Lo guardai svuotare i polmoni, mentre l’aria gli sferzava i capelli. Allora
presi anche io una grossa boccata, strinsi i pugni lungo il corpo e urlai, più
forte che potevo, a occhi aperti, per non perdere nemmeno un secondo di quell’immagine,
con un’energia tale da far vibrare il mio corpo. Urlammo forte, come sulle
montagne russe, e man mano sentii la tristezza uscire dal mio corpo, un flusso
nero che tenevo sedimentato tra stomaco e polmoni».
Anna vive in disequilibrio
costante, tra ciò che ha perso e tutto quanto avrà da perdere.
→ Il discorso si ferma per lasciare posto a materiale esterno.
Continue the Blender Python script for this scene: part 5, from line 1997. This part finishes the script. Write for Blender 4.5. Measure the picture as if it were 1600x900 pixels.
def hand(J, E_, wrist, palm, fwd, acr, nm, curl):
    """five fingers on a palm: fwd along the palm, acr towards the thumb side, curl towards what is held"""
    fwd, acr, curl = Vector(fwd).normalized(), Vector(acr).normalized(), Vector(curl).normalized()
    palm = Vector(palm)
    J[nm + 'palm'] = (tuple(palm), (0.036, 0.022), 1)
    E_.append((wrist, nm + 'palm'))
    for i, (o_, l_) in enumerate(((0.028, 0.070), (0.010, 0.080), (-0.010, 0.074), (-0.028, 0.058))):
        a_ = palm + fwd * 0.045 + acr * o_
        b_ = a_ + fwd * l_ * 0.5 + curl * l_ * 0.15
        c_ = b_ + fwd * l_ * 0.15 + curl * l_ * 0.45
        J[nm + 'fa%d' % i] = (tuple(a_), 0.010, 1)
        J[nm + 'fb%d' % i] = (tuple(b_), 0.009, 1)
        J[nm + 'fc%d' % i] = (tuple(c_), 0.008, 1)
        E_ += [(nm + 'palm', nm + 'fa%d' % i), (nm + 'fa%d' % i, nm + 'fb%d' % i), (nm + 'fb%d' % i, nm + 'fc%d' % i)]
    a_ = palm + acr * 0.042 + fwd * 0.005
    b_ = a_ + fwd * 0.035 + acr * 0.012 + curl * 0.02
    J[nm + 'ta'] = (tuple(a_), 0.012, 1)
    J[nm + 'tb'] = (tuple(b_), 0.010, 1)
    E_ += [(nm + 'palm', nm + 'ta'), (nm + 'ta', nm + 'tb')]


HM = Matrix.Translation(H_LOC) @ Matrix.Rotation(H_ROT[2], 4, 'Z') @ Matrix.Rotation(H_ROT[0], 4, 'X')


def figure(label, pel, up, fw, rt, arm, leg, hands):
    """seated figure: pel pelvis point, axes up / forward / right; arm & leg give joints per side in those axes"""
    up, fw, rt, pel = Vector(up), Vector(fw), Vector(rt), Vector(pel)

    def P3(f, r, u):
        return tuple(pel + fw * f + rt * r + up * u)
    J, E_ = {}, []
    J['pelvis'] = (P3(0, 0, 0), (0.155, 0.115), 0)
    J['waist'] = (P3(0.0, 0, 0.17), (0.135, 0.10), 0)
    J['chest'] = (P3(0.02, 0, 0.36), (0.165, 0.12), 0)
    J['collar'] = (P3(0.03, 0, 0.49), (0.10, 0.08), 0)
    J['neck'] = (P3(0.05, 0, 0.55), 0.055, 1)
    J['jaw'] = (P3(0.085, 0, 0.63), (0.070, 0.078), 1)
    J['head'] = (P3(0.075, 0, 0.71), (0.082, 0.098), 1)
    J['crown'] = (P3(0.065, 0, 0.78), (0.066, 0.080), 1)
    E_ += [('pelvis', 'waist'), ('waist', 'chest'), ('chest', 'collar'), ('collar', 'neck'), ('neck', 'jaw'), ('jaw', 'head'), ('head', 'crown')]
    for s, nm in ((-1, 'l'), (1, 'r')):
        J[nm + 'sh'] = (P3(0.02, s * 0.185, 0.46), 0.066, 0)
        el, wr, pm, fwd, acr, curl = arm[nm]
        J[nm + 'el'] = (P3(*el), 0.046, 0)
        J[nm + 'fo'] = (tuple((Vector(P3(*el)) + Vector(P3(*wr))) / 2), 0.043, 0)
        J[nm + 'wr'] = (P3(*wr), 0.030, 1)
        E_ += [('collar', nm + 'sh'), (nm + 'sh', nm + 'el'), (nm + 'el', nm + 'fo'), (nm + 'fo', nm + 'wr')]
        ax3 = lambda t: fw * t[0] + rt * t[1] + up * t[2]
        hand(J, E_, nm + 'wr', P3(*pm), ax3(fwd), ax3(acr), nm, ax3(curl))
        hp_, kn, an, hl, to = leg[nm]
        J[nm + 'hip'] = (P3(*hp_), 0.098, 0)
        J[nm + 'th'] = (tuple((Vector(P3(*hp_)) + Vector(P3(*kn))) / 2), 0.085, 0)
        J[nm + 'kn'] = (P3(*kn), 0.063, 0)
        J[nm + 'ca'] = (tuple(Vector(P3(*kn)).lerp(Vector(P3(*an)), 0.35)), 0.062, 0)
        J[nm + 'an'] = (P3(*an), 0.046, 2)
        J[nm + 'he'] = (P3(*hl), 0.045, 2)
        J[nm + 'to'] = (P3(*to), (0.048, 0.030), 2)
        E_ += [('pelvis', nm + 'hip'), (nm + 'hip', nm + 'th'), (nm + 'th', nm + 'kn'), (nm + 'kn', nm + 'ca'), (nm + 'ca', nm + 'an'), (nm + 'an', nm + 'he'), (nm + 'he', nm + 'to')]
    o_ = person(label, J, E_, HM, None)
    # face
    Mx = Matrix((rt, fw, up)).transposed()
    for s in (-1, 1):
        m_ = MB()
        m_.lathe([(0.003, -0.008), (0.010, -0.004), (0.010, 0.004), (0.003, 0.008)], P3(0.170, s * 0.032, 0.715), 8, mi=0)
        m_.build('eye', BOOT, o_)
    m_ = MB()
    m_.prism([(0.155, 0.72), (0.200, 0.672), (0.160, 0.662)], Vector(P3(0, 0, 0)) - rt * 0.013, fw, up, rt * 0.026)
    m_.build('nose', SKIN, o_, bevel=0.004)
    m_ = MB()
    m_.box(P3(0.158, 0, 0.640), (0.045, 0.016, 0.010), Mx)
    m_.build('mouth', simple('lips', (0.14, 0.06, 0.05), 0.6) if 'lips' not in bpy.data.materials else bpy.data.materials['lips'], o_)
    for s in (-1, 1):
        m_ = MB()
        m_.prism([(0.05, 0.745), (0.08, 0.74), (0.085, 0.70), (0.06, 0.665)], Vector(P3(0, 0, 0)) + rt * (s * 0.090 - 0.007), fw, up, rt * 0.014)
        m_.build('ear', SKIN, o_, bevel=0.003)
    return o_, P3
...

E Michelle Grillo
tratteggia la figura di una donna in pace e in guerra con sé stessa; una donna
che segna il suo tempo nonostante tutto: donna da incolpare che freme sotto le
spoglie di un’esistenza spenta a metà e lì cerca il senso, il filo
ingarbugliato, la libertà pensata dentro stanze opprimenti; con un baluginio
piccolo e grande al contempo a cui fare ritorno quando manca il respiro, unica immagine da evocare senza paura: casa senza mattoni, da abbracciare.
Casa che porta il nome delle illusioni e che per definizione, per affetto,
porta negli occhi e nei gesti ogni promessa di un futuro finalmente pieno e possibile.